Introduction

Visualizing similarities between data points can be tricky, especially when dealing with many features. This is where multidimensional scaling (MDS) comes in handy. It allows us to explore these relationships in a lower-dimensional space, typically 2D or 3D for easier interpretation. In R, the cmdscale() function from base R and is a great tool for performing classical MDS.

cmdscale()

Here’s a breakdown of its arguments:

distance_matrix: This is the key argument. It represents a matrix containing the pairwise distances between your data points. You can calculate this using the dist() function.
eig: A logical value indicating whether you want the function to return the eigenvalues (default is FALSE). Eigenvalues help assess the quality of the dimensionality reduction.
k: This specifies the number of dimensions for the resulting low-dimensional space (default is 2). You can choose higher values for more complex data, but visualization becomes trickier.
...: Additional arguments can be used for fine-tuning the MDS process, but these are less common for basic applications.

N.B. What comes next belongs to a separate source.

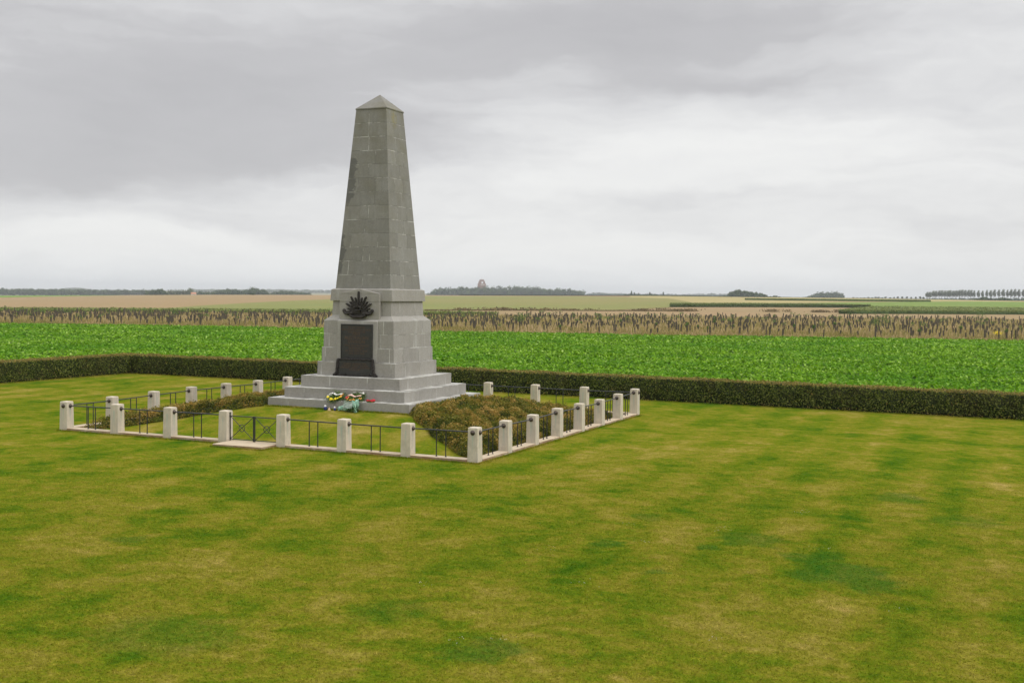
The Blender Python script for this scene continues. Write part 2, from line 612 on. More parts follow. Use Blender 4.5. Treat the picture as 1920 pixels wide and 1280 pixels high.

Car Specs with MDS: A Step-by-Step Example

Let’s use the built-in mtcars dataset in R to demonstrate the power of MDS. This dataset contains information about various car models, including aspects like horsepower, mileage, and weight. While these features provide valuable insights, visualizing all of them simultaneously can be challenging. MDS will help us explore the relationships between these car specifications in a 2D space.

Here’s the code with explanations:

# Select relevant numerical features (exclude car names)
car_features <- mtcars[, c(3:11)]

# Calculate pairwise distances between car features
distance_matrix <- dist(car_features)
head(distance_matrix, 3)

[1]  0.6153251 54.8426385 98.1117059

# Perform MDS to get a 2D representation
mds_results <- cmdscale(distance_matrix, k = 2)
head(mds_results, 3)

                    [,1]      [,2]
Mazda RX4      -79.62307  2.157120
Mazda RX4 Wag  -79.62522  2.172370
Datsun 710    -133.87165 -5.033323

# Create a base R plot
plot(mds_results[, 1], mds_results[, 2], 
     xlab = "Dimension 1", ylab = "Dimension 2",
     main = "MDS of Car Specs (mtcars)")

# Add text labels for car names (optional)
text(mds_results, labels = rownames(mtcars), col = "blue", cex = 0.62,
     pos = 1)

We load the mtcars dataset using data(mtcars).
We select relevant numerical features from the dataset (excluding car names) and store them in car_features.
The dist() function calculates the pairwise distances between data points based on the chosen features and stores them in the distance_matrix.
We run cmdscale() on the distance matrix, specifying two dimensions (k = 2) for the output. The results are stored in mds_results.
Finally, we use the base R plot() function to create a scatter plot. We set axis labels and a main title for the plot.

Optional Step:

We can add text labels for each car model (using car names from mtcars$mpg) on the plot using the text() function. We set the pos argument to 1 to position the text labels above the data points and we set the cex argument to 0.62 so the size of the text decreases.

This plot can reveal interesting patterns. Cars closer together might share similar characteristics in terms of horsepower, weight, and other specifications. You might also observe some separation based on fuel efficiency reflected by the optional text labels.

Experiment and Discover!

MDS is a powerful tool for exploring data similarity in R. Now that you’ve seen the basics of cmdscale() and base R plotting functions, why not try it on your dataset? Remember to calculate the distance matrix appropriately based on the features you’re interested in. Play around with the number of dimensions (k) to see how it affects the visualization. By experimenting with MDS, you might uncover hidden relationships within your car data or any other dataset you choose to explore!